- _WHAT TO DO_:
Skip every picture and transcribe the remaining material exactly.

---+---

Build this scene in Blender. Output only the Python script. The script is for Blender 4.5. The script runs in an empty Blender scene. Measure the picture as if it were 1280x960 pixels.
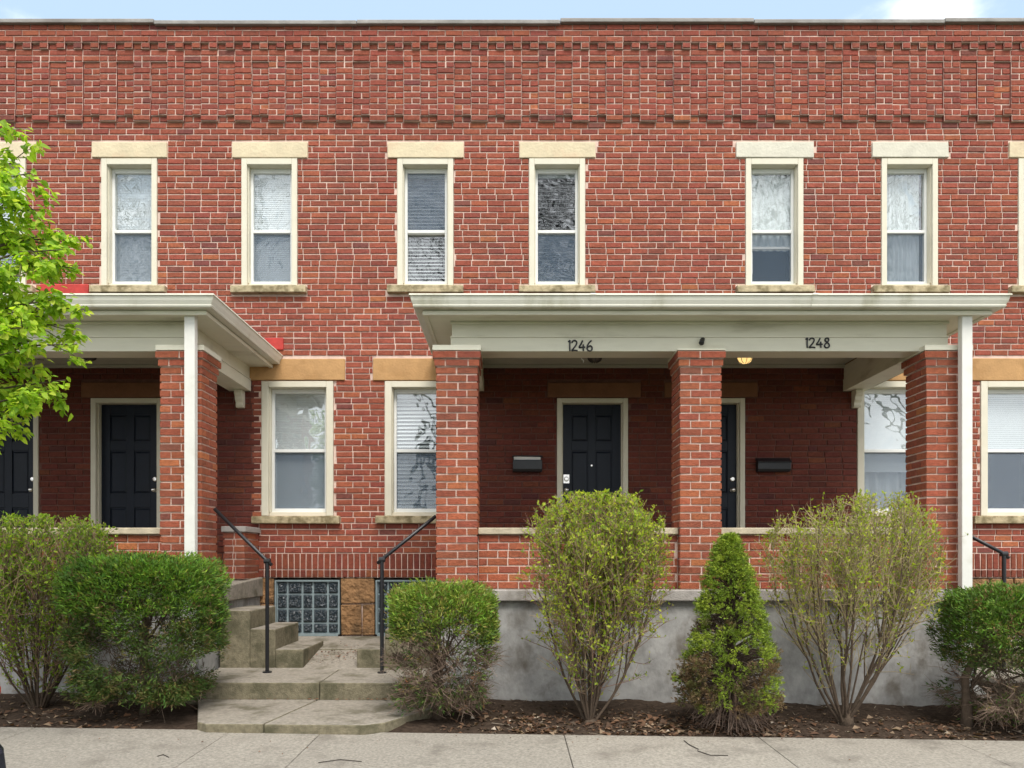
import bpy, math, random
from mathutils import Vector, Matrix, noise
R = math.radians
rnd = random.Random(7)
scene = bpy.context.scene
COL = scene.collection

# ------------------------------------------------------------------ camera, sky, sun, exposure
F = 936.0          # focal length in photograph pixels, wall plane is 9 m from the camera
CZ = 1.385
cam_d = bpy.data.cameras.new('camera'); cam = bpy.data.objects.new('camera', cam_d); COL.objects.link(cam)
cam.location = (0, -9, CZ); cam.rotation_euler = (R(90), 0, 0)
cam_d.sensor_width = 36; cam_d.lens = 36*F/1280; cam_d.shift_y = 220/1280
cam_d.clip_start = 0.05; cam_d.clip_end = 2000
scene.camera = cam

SUN_AZ, SUN_EL = R(162), R(57)       # azimuth clockwise from +Y
world = bpy.data.worlds.new('World'); scene.world = world; world.use_nodes = True
nt = world.node_tree; N = nt.nodes; L = nt.links
N.clear()
out = N.new('ShaderNodeOutputWorld'); bg = N.new('ShaderNodeBackground')
sky = N.new('ShaderNodeTexSky'); sky.sky_type = 'NISHITA'; sky.sun_disc = False
sky.sun_elevation = SUN_EL; sky.sun_rotation = SUN_AZ
sky.air_density = 1.0; sky.dust_density = 1.5; sky.ozone_density = 1.0
tc = N.new('ShaderNodeTexCoord')
mp = N.new('ShaderNodeMapping'); mp.inputs['Scale'].default_value = (1, 1, 2.2); mp.inputs['Location'].default_value = (0.35, 0.0, 0.0)
no = N.new('ShaderNodeTexNoise'); no.inputs['Scale'].default_value = 2.6; no.inputs['Detail'].default_value = 8; no.inputs['Roughness'].default_value = 0.55
sep = N.new('ShaderNodeSeparateXYZ')
# more cloud on the street side (-Y) of the sky than above the roof
bias = N.new('ShaderNodeMapRange'); bias.inputs['From Min'].default_value = 0.7; bias.inputs['From Max'].default_value = -0.3
bias.inputs['To Min'].default_value = -0.06; bias.inputs['To Max'].default_value = 0.2
add = N.new('ShaderNodeMath'); add.operation = 'ADD'
ramp = N.new('ShaderNodeMapRange'); ramp.interpolation_type = 'SMOOTHSTEP'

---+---

- _TASK SOLUTION_:
Build this scene in Blender. Output only the Python script. The script is for Blender 4.5. The script runs in an empty Blender scene. Measure the picture as if it were 1280x960 pixels.
import bpy, math, random
from mathutils import Vector, Matrix, noise
R = math.radians
rnd = random.Random(7)
scene = bpy.context.scene
COL = scene.collection

# ------------------------------------------------------------------ camera, sky, sun, exposure
F = 936.0          # focal length in photograph pixels, wall plane is 9 m from the camera
CZ = 1.385
cam_d = bpy.data.cameras.new('camera'); cam = bpy.data.objects.new('camera', cam_d); COL.objects.link(cam)
cam.location = (0, -9, CZ); cam.rotation_euler = (R(90), 0, 0)
cam_d.sensor_width = 36; cam_d.lens = 36*F/1280; cam_d.shift_y = 220/1280
cam_d.clip_start = 0.05; cam_d.clip_end = 2000
scene.camera = cam

SUN_AZ, SUN_EL = R(162), R(57)       # azimuth clockwise from +Y
world = bpy.data.worlds.new('World'); scene.world = world; world.use_nodes = True
nt = world.node_tree; N = nt.nodes; L = nt.links
N.clear()
out = N.new('ShaderNodeOutputWorld'); bg = N.new('ShaderNodeBackground')
sky = N.new('ShaderNodeTexSky'); sky.sky_type = 'NISHITA'; sky.sun_disc = False
sky.sun_elevation = SUN_EL; sky.sun_rotation = SUN_AZ
sky.air_density = 1.0; sky.dust_density = 1.5; sky.ozone_density = 1.0
tc = N.new('ShaderNodeTexCoord')
mp = N.new('ShaderNodeMapping'); mp.inputs['Scale'].default_value = (1, 1, 2.2); mp.inputs['Location'].default_value = (0.35, 0.0, 0.0)
no = N.new('ShaderNodeTexNoise'); no.inputs['Scale'].default_value = 2.6; no.inputs['Detail'].default_value = 8; no.inputs['Roughness'].default_value = 0.55
sep = N.new('ShaderNodeSeparateXYZ')
# more cloud on the street side (-Y) of the sky than above the roof
bias = N.new('ShaderNodeMapRange'); bias.inputs['From Min'].default_value = 0.7; bias.inputs['From Max'].default_value = -0.3
bias.inputs['To Min'].default_value = -0.06; bias.inputs['To Max'].default_value = 0.2
add = N.new('ShaderNodeMath'); add.operation = 'ADD'
ramp = N.new('ShaderNodeMapRange'); ramp.interpolation_type = 'SMOOTHSTEP'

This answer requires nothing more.